Mythbusters was possibly one of the most iconic TV shows of the early 2000s and now, 20 years after its original premiere, Jamie Hyneman is back.
In case you need a refresher on what this epic series was all about, Jamie — alongside Adam Savage and their team — set out to debunk rumours, urban legends and popular myths using science. For those who would watch it after school or on weekends, it was a TV show filled with explosions, crash dummies, throwing things off great heights and a team of legends who literally just made s**t fun!
Even though he owns M5 Industries (where Mythbusters was set), it turns out that Jamie had zero training when it came to special effects!
“(I started out) cleaning, and organising a (special effects) shop and acquiring skills by that,” the now 67-year-old told Chattr. “Because if you learn how to take care of a shop and learn the tools, and then you also learn how to use them…I didn’t even know I had an aptitude before!”
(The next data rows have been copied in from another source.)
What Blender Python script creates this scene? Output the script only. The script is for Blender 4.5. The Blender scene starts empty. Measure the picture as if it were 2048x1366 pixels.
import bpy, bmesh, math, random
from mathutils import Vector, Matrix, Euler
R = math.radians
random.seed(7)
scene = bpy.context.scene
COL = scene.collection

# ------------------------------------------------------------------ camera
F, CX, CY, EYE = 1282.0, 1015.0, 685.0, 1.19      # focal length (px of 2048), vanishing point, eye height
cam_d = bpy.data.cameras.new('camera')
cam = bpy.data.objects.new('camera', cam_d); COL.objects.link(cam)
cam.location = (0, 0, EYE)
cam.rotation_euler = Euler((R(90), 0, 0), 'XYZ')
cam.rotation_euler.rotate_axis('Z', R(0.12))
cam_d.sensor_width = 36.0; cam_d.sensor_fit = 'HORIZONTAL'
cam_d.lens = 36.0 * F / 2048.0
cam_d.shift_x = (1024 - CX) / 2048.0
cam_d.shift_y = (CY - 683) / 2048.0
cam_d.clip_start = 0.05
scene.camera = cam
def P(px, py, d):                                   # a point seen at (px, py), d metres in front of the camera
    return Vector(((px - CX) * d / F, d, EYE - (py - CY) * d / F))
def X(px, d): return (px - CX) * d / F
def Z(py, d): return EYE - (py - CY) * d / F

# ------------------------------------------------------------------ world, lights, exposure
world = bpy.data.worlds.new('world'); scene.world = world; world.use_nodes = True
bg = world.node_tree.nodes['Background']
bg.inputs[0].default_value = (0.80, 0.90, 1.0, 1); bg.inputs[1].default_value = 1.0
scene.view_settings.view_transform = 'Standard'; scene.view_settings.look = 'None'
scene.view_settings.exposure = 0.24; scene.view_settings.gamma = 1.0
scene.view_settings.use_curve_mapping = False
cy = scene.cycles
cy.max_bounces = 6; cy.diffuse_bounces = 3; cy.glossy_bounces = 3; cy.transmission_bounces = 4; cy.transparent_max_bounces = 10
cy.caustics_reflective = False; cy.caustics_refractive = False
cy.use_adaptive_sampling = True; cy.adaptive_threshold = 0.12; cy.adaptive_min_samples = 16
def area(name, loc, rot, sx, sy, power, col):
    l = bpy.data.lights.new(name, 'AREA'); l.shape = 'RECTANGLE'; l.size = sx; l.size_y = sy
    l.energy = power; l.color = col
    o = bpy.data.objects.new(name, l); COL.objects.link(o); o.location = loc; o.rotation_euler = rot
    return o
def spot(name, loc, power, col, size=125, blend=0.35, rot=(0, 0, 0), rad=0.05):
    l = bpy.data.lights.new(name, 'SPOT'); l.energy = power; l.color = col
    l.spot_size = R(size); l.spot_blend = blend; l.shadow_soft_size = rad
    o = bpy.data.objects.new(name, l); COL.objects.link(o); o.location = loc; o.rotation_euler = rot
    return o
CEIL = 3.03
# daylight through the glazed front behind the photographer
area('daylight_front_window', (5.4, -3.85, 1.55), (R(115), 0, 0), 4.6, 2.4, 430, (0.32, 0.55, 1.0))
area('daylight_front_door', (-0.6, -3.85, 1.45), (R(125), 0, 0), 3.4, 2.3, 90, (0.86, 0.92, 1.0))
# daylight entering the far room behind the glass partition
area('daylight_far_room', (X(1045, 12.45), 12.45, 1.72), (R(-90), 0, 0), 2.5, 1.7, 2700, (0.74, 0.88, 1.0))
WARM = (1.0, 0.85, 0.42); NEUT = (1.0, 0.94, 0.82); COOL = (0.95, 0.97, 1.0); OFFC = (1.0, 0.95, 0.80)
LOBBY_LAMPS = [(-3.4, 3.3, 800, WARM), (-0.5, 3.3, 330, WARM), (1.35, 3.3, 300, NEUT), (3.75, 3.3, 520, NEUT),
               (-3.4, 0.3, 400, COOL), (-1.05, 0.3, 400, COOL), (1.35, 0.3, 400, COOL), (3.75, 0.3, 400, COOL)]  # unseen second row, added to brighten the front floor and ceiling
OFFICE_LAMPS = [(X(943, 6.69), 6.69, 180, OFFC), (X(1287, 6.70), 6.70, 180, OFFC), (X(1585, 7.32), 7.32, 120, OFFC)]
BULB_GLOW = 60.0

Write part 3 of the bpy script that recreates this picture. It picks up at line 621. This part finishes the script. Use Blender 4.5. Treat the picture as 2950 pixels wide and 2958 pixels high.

Jamie then ended up carrying through what he learned at the shop to something that “was not exactly special effects” but a “transcendent variation on effects on a fictional program to reality and science”! Talk about serendipity!
Jamie Hyneman’s partnership with SEEK
Now, Jamie has teamed up with SEEK, who have put him back on his myth-busting tools — and brought him to Australia for the first time in 10 years — to release some hectic content to get to the bottom of common job-hunting misconceptions.
The two-part online content series is titled Busting Myths: The SEEKRET to Finding Better Job Matches.
- Episode 1: ‘You Can’t Get a Job Without Experience’ features Alex Apollonov (@ididathing) who goed head-to-head with Jamie to break into a fortified vault.
- Episode 2: ‘It’s Not What You Know, It’s Who You Know’ featuring professional race car driver, Courtney Prince, and Kiwi Jethro McLean pitted against each other in a race challenge designed by Jamie.
“In my own career, I’ve seen first-hand that there is no shortcut to success or abstract way of getting where you want to go,” he said about the campaign as a whole. “Whether it’s been as a TV host, a special effects expert or an inventor, the value of applying yourself to the task at hand and using the right tools to get there has always rung true.
“Working with real, tangible things helps people internalise what they may be thinking to find the right path for them.”